The government appears to have a love-hate relationship with wealthy individuals and their families living in the UK, but resident elsewhere – resident non-domiciliaries, or the so-called non-doms.  The UK enjoys the wealth they bring and inject into the economy, but struggles with how such individuals should be taxed.

Nowhere is this more apparent than when it involves works of art held by resident non-domiciliaries (RNDs).  The rules on purchasing and selling and bringing works of art in and out of country for repair, sale or display are complex.

It is perfectly understandable that once an individual has a house in the UK they will want to decorate and furnish it.  Some furnishings may be quite valuable, and it is here that a number of issues arise.

If a chattel is brought to the UK to be enjoyed by that individual and purchased out of untaxed income a taxable remittance will arise.  The remittance is based upon the purchase price of the asset, and not its market value.

This can in some instances work in the resident non-dom’s favour.  Assets that were already owned at 11 March 2008, even if purchased out of untaxed relevant foreign income, will not be considered a remittance.  Equally, such assets bought after 12 March 2008 but which were in the UK on 5 April 2008 will not be treated as a remittance, even if subsequently taken out of the UK and brought back in.

Caution required

Care should therefore be taken when bringing existing works of art and other chattels into the UK to ensure that they were not purchased from untaxed relevant income which arose when the resident non-dom was already resident in the UK or, if they did, that it was sufficiently long ago that it does not matter.

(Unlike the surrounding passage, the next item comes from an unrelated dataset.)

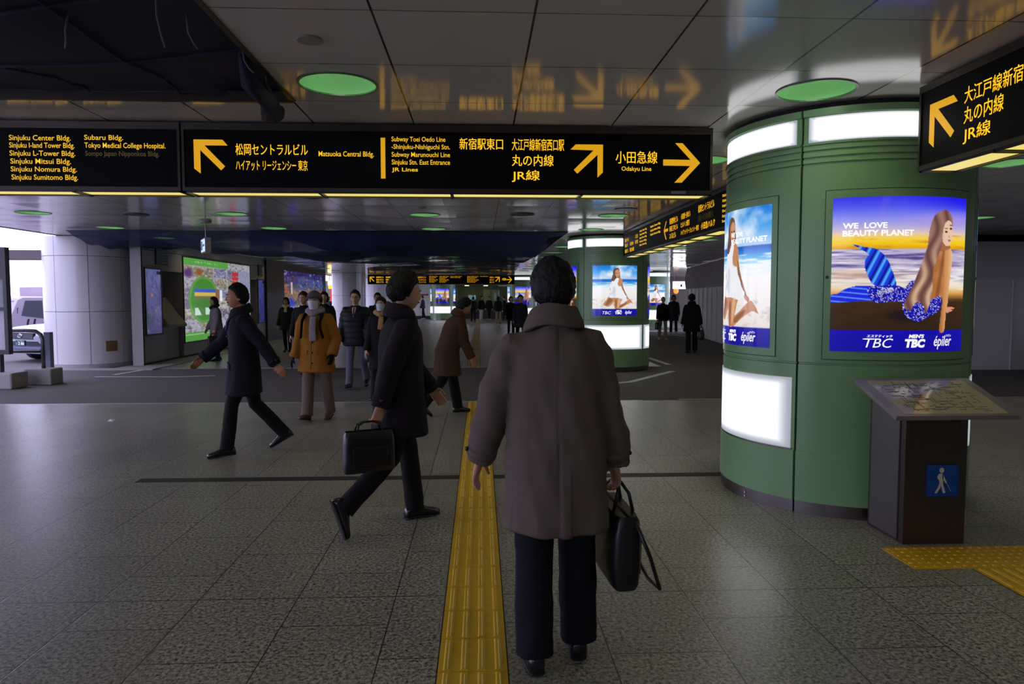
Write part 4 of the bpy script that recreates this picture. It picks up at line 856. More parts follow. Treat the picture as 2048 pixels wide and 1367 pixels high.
# ------------------------------------------------------------------ netting under the opened ceiling
m_net = mat_net('dark navy netting', (.012, .016, .04), .12); m_net2 = mat_net('blue netting', (.020, .045, .14), .17)
m_rope = mat('pale rope', srgb(120, 116, 110), .9); m_ropeb = mat('dark rope', srgb(44, 46, 70), .9)
def net(name, label, x0, x1, y0, y1, zf, m, nx, ny, ragged=0.0, keep=None):
    vs = []; fs = []
    for i in range(nx + 1):
        for j in range(ny + 1):
            x = x0 + (x1 - x0) * i / nx; y = y0 + (y1 - y0) * j / ny; vs.append((x, y, zf(x, y)))
    for i in range(nx):
        for j in range(ny):
            x = x0 + (x1 - x0) * (i + .5) / nx; y = y0 + (y1 - y0) * (j + .5) / ny
            if keep and not keep(x, y): continue
            fs.append((i * (ny + 1) + j, i * (ny + 1) + j + 1, (i + 1) * (ny + 1) + j + 1, (i + 1) * (ny + 1) + j))
    return tag(MB().add(vs, fs).build(name, m, None, True), label, 'netting')
nz_ = lambda x, y, s, k=0: mnoise.noise(Vector((x * s, y * s, k)))
def zf1(x, y):
    e = min(1, max(0, (-1.31 - x) / 1.0)); g = min(1, max(0, (5.2 - y) / .8)); s = 3.06 + .02 - .10 * e * g + .07 * nz_(x, y, .9) * e * g
    return s - (.06 * max(0, nz_(x * 3, 1, 1.0, 5)) + .035 if y > 4.95 and x < -1.75 else 0) * (1 if y > 5.15 else .5)
n1 = net('ceiling_netting', 'big dark navy net covering the open ceiling at top left', -9.3, -1.33, -3.5, 5.2, zf1, m_net, 70, 70)
def rope(name, label, pts, r, m): return tag(MB().tube(pts, r, 6).build(name, m, None, True), label, 'rope')
def zr(x, y): return zf1(x, y) - .012
def line(a, b, n=12): return [(a[0] + (b[0] - a[0]) * k / n, a[1] + (b[1] - a[1]) * k / n) for k in range(n + 1)]
for k, (a, b, lab) in enumerate(((gz(70, 0, 3.0), gz(362, 196, 3.0), 'long dark rope running diagonally along the net to its far edge'), (gz(0, 122, 3.0), gz(180, 190, 3.0), 'dark rope along the net at the far left edge'), (gz(0, 16, 3.0), gz(400, 14, 3.0), 'dark rope across the net at the top of the picture'), (gz(0, 121, 3.0), gz(520, 121, 3.0), 'dark rope across the middle of the net'))):
    rope('net_rope', lab, [(x, y, zr(x, y)) for x, y in line(a, b)], .008, m_ropeb)
def tail(px, py, dx, dl, lab):
    a = gz(px, py, 2.97); rope('rope_end', lab, [(a.x, a.y, 3.03), (a.x + dx * .3, a.y - .02, 2.98 - dl * .4), (a.x + dx * .6, a.y, 2.98 - dl * .75), (a.x + dx, a.y + .01, 2.98 - dl)], .005, m_rope)
tail(312, 0, .03, .22, 'pale rope end hanging from the net at the top centre'); tail(138, 47, -.03, .13, 'curved pale rope end hanging left of the long diagonal rope'); tail(373, 52, .05, .12, 'pale rope end beside the corner of the net'); tail(484, 112, .06, .10, 'short pale rope end on the bunched net corner'); tail(532, 168, .03, .05, 'tiny pale rope end low on the bunched net corner')
# bunched corner of the net hanging at the panel edge
bc = MB(); a, b = gz(500, 120, 2.97), gz(566, 212, 2.97); bc.tube([(a.x - .05, a.y, 3.02), (a.x + (b.x - a.x) * .3 - .07, a.y + (b.y - a.y) * .3, 2.93), (a.x + (b.x - a.x) * .6 - .03, a.y + (b.y - a.y) * .6, 2.90), (b.x - .06, b.y - .05, 2.90), (b.x, b.y, 2.95)], [.02, .06, .06, .07, .02], 12)
o = bc.build('net_bundle', m_net, None, True); 
for v in o.data.vertices: v.co += Vector((nz_(v.co.x, v.co.y, 14, v.co.z * 14), nz_(v.co.x, v.co.y, 14, 7 + v.co.z * 9), nz_(v.co.x, v.co.y, 17, 3))) * .03
tag(o, 'bunched up corner of the navy net hanging over the white panels', 'netting')
# net scraps behind the long sign
def zf3(x, y): return 2.975 - .19 * abs(math.sin((x + 4.4) * 1.9)) * max(0, min(1, (y - 7.6) / .6)) + .05 * nz_(x, y, 2.5)
net('net_scrap', 'blue net sagging in loops just behind the long overhead sign', -4.4, -1.15, 7.0, 8.7, zf3, m_net2, 60, 24, keep=lambda x, y: nz_(x, y, 1.7, 4) < .42)
def zf2(x, y):
    e = min(1, max(0, (y - 15.1) / .7)); sx_ = math.sin(math.pi * min(1, max(0, (x + 8.4) / 10.3)))
    e *= 1 - .62 * min(1, max(0, (y - 20.5) / 5))
    return 2.985 - e * (.05 + .36 * abs(math.sin(x * .48 + .3)) * abs(math.sin((y - 15.1) * .55 + .25)) + .22 * max(0, nz_(x, y, .5, 2)) + .09 * nz_(x, y, 1.6, 6)) * min(1, max(.05, (1.9 - x) / .5))
def keep2(x, y):
    if y > 19.4 + 1.2 * nz_(x, y, .8) and x < -4.3 + .7 * nz_(x, y, .6, 3) - .0: return False
    if x > 1.62 + .35 * nz_(x, y, 1.1, 7) and y > 15.6: return False
    if y > 24 and nz_(x, y, .42, 31) > .12 - (y - 24) * .012: return False
    return nz_(x, y, .7, 9) < .48 or y < 20
net('ceiling_netting', 'far dark blue net sagging beneath the ceiling in the middle distance', -8.4, 1.88, 15.07, 38.5, zf2, m_net2, 110, 190, keep=keep2)
net('ceiling_netting', 'wavy lower layer of torn blue net before the distant sign', -4.4, 1.7, 24, 39.5, lambda x, y: zf2(x, y) - .05 - .10 * max(0, nz_(x, y, .45, 12)), m_net2, 70, 120, keep=lambda x, y: nz_(x, y, .38, 21) > .08)
for k in range(3): struct('trim_%d' % (11 + k), MB().box(-4.5, 1.9, 16.5 + k * 2.6, 16.8 + k * 2.6, 3.3, 3.6), MATS['dark beam'])

# ------------------------------------------------------------------ far end of the hall
def white_column(x, y, r, label):
    t = thing('round_column', label, 'column', (x, y, 0)); autosmooth(MB().cyl(0, 0, 0, 2.998, r - .02, 40).build('dark_core', m_joint, t)); cl = MB()
    for z0, z1 in ((.02, .9), (.91, 1.75), (1.76, 2.99)):
        for k in range(8): arc_solid(cl, [(r - .03, z0), (r, z0), (r, z1), (r - .03, z1)], 10 + 45 * k + .4, 10 + 45 * k + 44.6, 6)
    autosmooth(cl.build('white_panels', m_white, t)); return t
white_column(-7.3, 40.5, .93, 'distant white round column nearest the shop lights'); white_column(-7.0, 50.0, .93, 'second distant white round column behind the walkers')
wl_ = MB()
for k in range(6):
    for j in range(4): wl_.box(-6.6 + k * .52 + .006, -6.6 + (k + 1) * .52 - .006, 55.0, 55.1, .25 + j * .69 + .006, .25 + (j + 1) * .69 - .006)
struct('wall_far_left', wl_, m_white); struct('baseboard_far', MB().box(-6.6, -3.4, 54.98, 55.1, 0, .25), m_dark); struct('wall_far', MB().box(-20, 16, 58.6, 58.8, 0, 3.0).box(-6.65, -3.4, 55.1, 55.2, 0, 3.0), mat('far wall', srgb(96, 100, 88), .6))
tag(MB().box(-4.9, -3.9, 54.97, 54.995, 1.8, 1.92).build('red_plate', mat('red enamel', srgb(150, 40, 44), .4)), 'small red strip sign on the far white tiled wall', 'sign')
# glazed counter
t = thing('ticket_counter', 'glazed ticket counter glowing olive at the far end', 'counter', (.0, 56.5, 0)); mo = mat('olive lit wall', srgb(104, 106, 70), .6)
MB().box(-1.8, 2.2, -.1, .1, 0, 1.0).build('counter_front', m_steeld, t); MB().box(-1.85, 2.25, -.2, .25, 1.0, 1.06).build('counter_top', m_steel, t); MB().box(-1.8, 2.2, 1.6, 1.7, 0, 3.0).build('back_wall', mo, t); MB().box(-1.8, 2.2, -.12, 1.6, 2.62, 2.98).build('canopy', mat('pale olive fascia', srgb(128, 128, 92), .5), t)
for x in (-1.8, -.5, .9, 2.2): MB().box(x - .03, x + .03, -.1, .0, 1.06, 2.62).build('mullion', m_greend, t)
mgl = mat('counter glass', (.8, .9, .85), .02, trans=1.0)
MB().box(-1.8, 2.2, -.06, -.05, 1.06, 2.62).build('glazing', mgl, t)
for x in (-1.0, .5): MB().box(x - .16, x + .16, .5, .8, 2.58, 2.615).build('downlight', mat('warm lamp', (.9, .9, .7), .4, emit=srgb(255, 245, 190), estr=6.0), t)
MB().box(-.9, -.3, 1.5, 1.58, 1.5, 1.85).build('monitor', mat('monitor glow', (.1, .1, .12), .3, emit=srgb(120, 150, 160), estr=.7), t); MB().box(.3, 1.6, 1.5, 1.58, .2, 2.3).build('doorway', mat('pale doorway', srgb(150, 150, 112), .5), t)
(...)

Art institutions have lobbied hard to ensure that works of art brought into the country to be displayed at museums or for sale by a UK auction house should be excluded from the remittance basis.  Equally, items being brought into the country for a repair or for less than nine months also fall outside of the remittance rules.

A remittance may however be triggered if works of art are sold whilst the resident non-dom remains in the UK.  However, from April 2012 a remittance charge will only be triggered on the original income or gains used to purchase the asset if the proceeds are still retained in the UK broadly 45 days after the sale proceeds have been received.  A remittance charge can be avoided if the proceeds have been re-invested in a specific type of qualifying investment.

Furthermore and in response to consultation responses, where works of art and other chattels are sold in the UK, the resultant gain can be subject to the remittance basis (if appropriate) rather than being automatically subject to CGT.

Both these changes are designed to encourage sales of assets by UK auction houses in particular.

Further amendments to come?

The government is believed to be looking further at the exemptions to the remittance rules and it is possible more changes will come in 2013, particularly addressing how the remittance rules should work when assets are destroyed or lost.

Unsurprisingly, donations to the nation are given favourable tax treatment.  A taxable remittance will not occur if a pre-eminent work of art or object purchased out of untaxed relevant foreign income or gains is given to the nation.

Obviously, a taxable remittance is made if a resident non-dom purchases new chattels whilst in the UK out of untaxed foreign income and gains.  There are some exceptions for property worth less than £1,000 ($1,560) and for certain items brought in for personal use such as clothing, footwear, jewellery or watches.